Father@Forty #4 – “What’s in a Name?”

The evening over dinner that we told our youngest daughter Abby that she was going to be a big sister, the great debate over the name of the precious bundle of joy baking in my wife’s oven began.  We had two cell phones tearing up the internet looking over names while waiting for our meal to make it to the table.  (By-the-way, Coltons was a great place to break the news!)

Depending on the sex of the child, this could be super easy or incredibly difficult.  If it’s a boy, it’s easy… just like everything else in life where boys are the final solution to the equation.  The boy-child will be named Kenneth Ray Hoff III, most likely dubbed “Ray” by his father.  He will be a husky, strapping lad bound for the offensive line of the St. Clair high school Bulldogs and the hearts of young ladies across Franklin county.  He will eat like a horse, work hard, love Jesus, and fish with his old man.  Oh yeah… and the kid will totally be into Star Wars!  :)

Now if God decides to “bless us” with a female child, war will most likely break out.  I’m not just talking about a small, family squabble between Dawn and I… no, that would be too small of scale.  I’m talking about grandparents, siblings, church family, co-workers and friends all laying claim to a name they feel is perfect.  Things will get ugly my friends.  I’m seriously thinking about calling the police chief to see if he will step up patrols in my neighborhood until the dust settles and the child is in her early twenties.

Both of this child’s sister’s names were easy.  It was almost as if they were handed to us without any effort on our part.  Dawn got to name our oldest, Anna-Maria Nicole Hoff, (although I got to throw in the “Nicole” part of that to feel like I had a little say in it) and I had one-hundred percent say into what our second child was named… Abby Gail Hoff.  They both fit their names.  Isn’t that strange?  Have you ever wondered how a parent usually chooses a name for their child that fits them like a glove, even though most of them come out looking nearly the same (plus or minus some parts)?  How does a parent know that the beautiful baby girl they hold in their arms and name Bertha will undoubtedly end up being a 400 pound woman?  Or that a son named Earl will most likely pump gas at a dusty, old filling station in the middle of nowhere in his bib overalls?  Or that a baby named Heather will be the head cheerleader?  Or that a boy-child named Damien will end up being the anti-christ?  (Watch The Omen and get a clue people!  Don’t name your child that!)  How do you know that your son Mitch will be cool and drive a red Ferrari, or your kid named Earnie will get a brick thrown at him on the kindergarten playground?  And then there are the odd names, like a poor, little girl named Apple.  Seriously? Apple?

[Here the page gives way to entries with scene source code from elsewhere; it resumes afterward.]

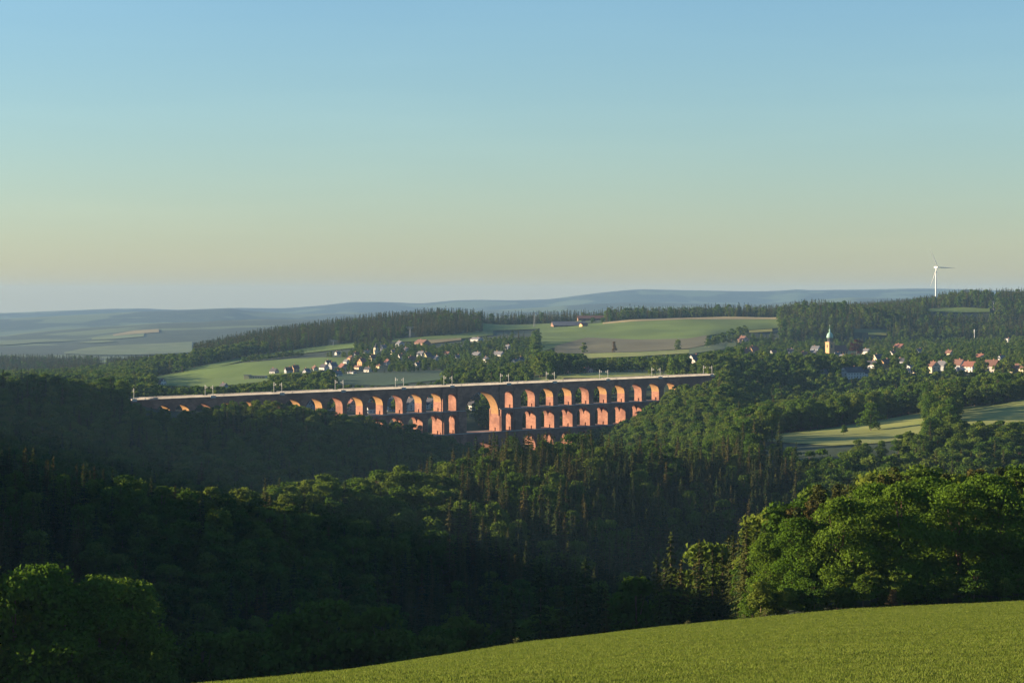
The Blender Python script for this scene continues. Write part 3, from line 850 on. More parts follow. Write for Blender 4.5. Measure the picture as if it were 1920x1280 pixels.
def scatter(name, label, pts, scl, rot, idx, coll, mat=None, tilt=None):
    """ONE mass of instances standing on given points"""
    me = bpy.data.meshes.new(name)
    me.vertices.add(len(pts)); me.vertices.foreach_set('co', np.asarray(pts, np.float32).ravel())
    for nm, ty, ar in (('scl', 'FLOAT', np.asarray(scl, np.float32)), ('rot', 'FLOAT', np.asarray(rot, np.float32)), ('pick', 'INT', np.asarray(idx, np.int32))):
        a = me.attributes.new(nm, ty, 'POINT'); a.data.foreach_set('value', ar)
    o = link(bpy.data.objects.new(name, me))
    ng = bpy.data.node_groups.new(name, 'GeometryNodeTree')
    ng.interface.new_socket('Geometry', in_out='INPUT', socket_type='NodeSocketGeometry')
    ng.interface.new_socket('Geometry', in_out='OUTPUT', socket_type='NodeSocketGeometry')
    N = ng.nodes; Lk = ng.links
    gi, go = N.new('NodeGroupInput'), N.new('NodeGroupOutput')
    ip = N.new('GeometryNodeInstanceOnPoints'); ci = N.new('GeometryNodeCollectionInfo')
    ci.inputs['Collection'].default_value = coll
    ci.inputs['Separate Children'].default_value = True
    ci.inputs['Reset Children'].default_value = True
    at = {}
    for nm, ty in (('scl', 'FLOAT'), ('rot', 'FLOAT'), ('pick', 'INT')):
        a = N.new('GeometryNodeInputNamedAttribute'); a.data_type = ty; a.inputs['Name'].default_value = nm; at[nm] = a.outputs['Attribute']
    cx = N.new('ShaderNodeCombineXYZ')
    Lk.new(at['rot'], cx.inputs['Z'])
    Lk.new(gi.outputs[0], ip.inputs['Points']); Lk.new(ci.outputs[0], ip.inputs['Instance'])
    ip.inputs['Pick Instance'].default_value = True
    Lk.new(at['pick'], ip.inputs['Instance Index']); Lk.new(cx.outputs[0], ip.inputs['Rotation']); Lk.new(at['scl'], ip.inputs['Scale'])
    Lk.new(ip.outputs[0], go.inputs[0])
    md = o.modifiers.new('scatter', 'NODES'); md.node_group = ng
    return tag(o, label, kind='stuff')

def plant(kind, loc, h, label, cat='tree', group=None, name='tree', rz=None, i=None, sx=1.0):
    lst = PROTO[kind]
    i = int(rng.integers(len(lst))) if i is None else i
    cm, tm, wm, H = lst[i]
    o = empty(name, loc, rng.uniform(0, 2 * pi) if rz is None else rz)
    s = h / H; o.scale = (s * sx, s * sx, s)
    tag(o, label, cat, group)
    link(bpy.data.objects.new('crown', cm), o)
    link(bpy.data.objects.new('trunk', tm), o)
    return o

# clearings that only hold houses are registered here so that the woods leave them open
HOUSE_CLEAR = []
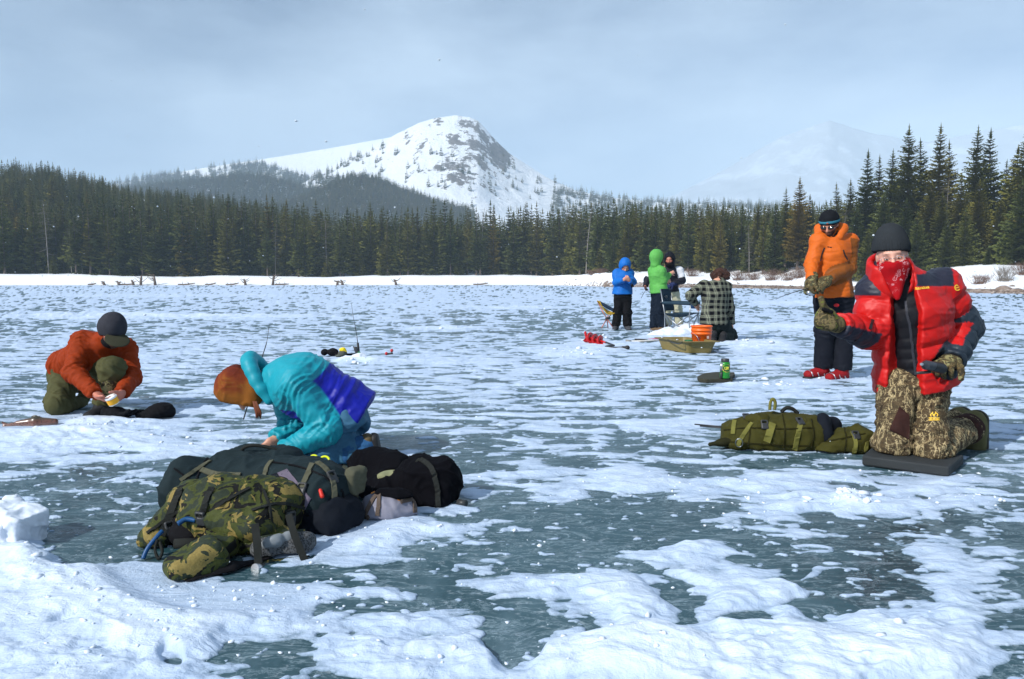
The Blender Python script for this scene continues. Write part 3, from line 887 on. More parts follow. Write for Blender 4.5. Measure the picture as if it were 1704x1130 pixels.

My wife and I have really painted ourselves into a name corner if it’s a girl.  The two older daughter’s first names start with the letter “A”.  We should try to name this child something that starts with an “A” also, right?  Sounds simple enough, but we can’t agree on a new “A” name.  I have a feeling that couples usually fall into the same disagreements over a name because their brains kick in to test the waters with a name suggestion.  Here are the test criteria for a suggested name that runs through my mind EVERY time:

  • How will the name sound when some stupid, mean little kid on the playground pokes fun at their name?  Example: “Lance with the wet spot on his pants!”  Kids on the playground will always find a way to make someone’s given name degrading, so it has to be jerk-proof.
  • Without a doubt, you have to sing the name game song (Banana-fanna-fo…) with the child’s first name.  The resulting lyrics cannot have a curse word otherwise the child and all of their friends will get sent to the principal’s office eventually.  They of course will blame it on you.
  • When your child gets into trouble and you yell their full name at the top of your lungs in your best angry tone, will you run out of breath because it’s too long?
  • Along the same line… will they end up using their entire box of crayons the first day of school just writing their name?
  • Does the suggested name remind you of an old girlfriend that dumped you?  Surely my wife just didn’t suggest the name of a girl on the school bus that regularly got sprayed with “cootie spray” as she walked down the aisle because no one wanted to sit next to her!  No way Honey!
  • If your child, on the off chance, ends up being a serial killer… does their full name sound cool on TV?

We’ll find out on June 23rd what the sex of the baby will be using one of the new, fancy, 3D ultra-sounds.  All of us are eagerly waiting for the appointment so the great name war of 2011 can begin.  The war could be won with a single stroke of grace… little Ray could end it quickly by showing us what little boys are made of.  Should the ultra-sound show something else… well, let’s not think about it for now.

Hey, wait a minute… Apple starts with “A”, doesn’t it?